Even under normal circumstances, meeting the McKinney-Vento law’s requirements entails significant costs for schools, said Barbara Duffield, the policy director for the National Association for the Education of Homeless Children and Youth, based in Washington.
Homeless students are entitled to transportation between school and their shelters or temporary housing. Districts must also provide “one-on-one direct services,” Ms. Duffield said, such as identifying homeless families and helping them enroll children in school and sign up for health insurance, in some instances.
The “education liaisons” that many districts have for homeless children are “freaking out,” Ms. Duffield said last week. “They’re really scrambling” because of the challenges posed by the hurricane, she added.
In one instance, the Pittsburgh schools’ homeless liaison reported that evacuated children there needed eyeglasses.
Funding Method
The challenge may be greater in small districts that, before now, had few students eligible for Title I assistance and small populations of homeless students, Ms. Duffield said.
“Maybe districts who have a good-sized McKinney-Vento grant, and Title I dollars, are able to provide services,” she said.
In addition, Ms. Duffield suggested that changes are needed in the way grants under the McKinney-Vento law are distributed to schools. The law directs states to award grants competitively to districts that apply for funding. A better alternative in the current crisis would be to allow states to distribute the money based on demonstrated need after an expedited review, Ms. Duffield said.
Demonstrated need could include factors such as the numbers of homeless children and the district’s existing capacity to assist them, she said.
U.S. Secretary of Education Margaret Spellings, at a press conference in Washington last week, observed that the McKinney-Vento law “asks school districts to accommodate students that show up as homeless students, which they have done very warmly and well.”
But she noted that some 5,000 children living at the Houston Astrodome are required under the law to go to the school in the attendance zone where they are living.“That’s not a practical approach,” Ms. Spellings said, adding that she was working on a plan to help districts on that problem.
Waivers Proposed
Meanwhile, several bills introduced in Congress would waive or adapt federal laws to address the educational needs of students affected by Hurricane Katrina. A bill introduced last week by Sen. Kay Bailey Hutchison, R-Texas, would authorize the secretary of education to use federal hurricane-relief funds to cover the education expenses related to serving displaced students.
The bill would waive the McKinney-Vento law’s provisions on the placement of homeless children in schools for the rest of the 2005-06 school year, including setting aside its prohibition against placing children in separate schools based on their homeless status.
“Homelessness alone is not sufficient reason to separate students from the mainstream school environment,” the law reads.
Officials in some states and cities have considered setting up school programs at venues such as stadiums or closed military bases where homeless families have been relocated.

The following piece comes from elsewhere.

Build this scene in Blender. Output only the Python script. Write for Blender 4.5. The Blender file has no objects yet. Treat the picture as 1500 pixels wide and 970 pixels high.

And Houston district officials have reopened two closed elementary schools to serve children who have arrived from Louisiana. (“Houston Handles Student Influx With Few Problems, So Far,” Sept. 14, 2005)
Advocates for the homeless are cautious about such proposals, however.
“You can make the case that for at least a couple of days, when children are at baseball stadiums or on fairgrounds, you can provide education to them there, but getting them into public school situations is really the way to go,” said Michael Stoops, the acting executive director of the National Homeless Civil Rights Organizing Project, an advocacy group in Washington.
“The easy fix is to educate homeless kids in a homeless shelter,” Mr. Stoops said. “It’s easier to do it in a shelter, but would you want your own kids [to be educated] there?”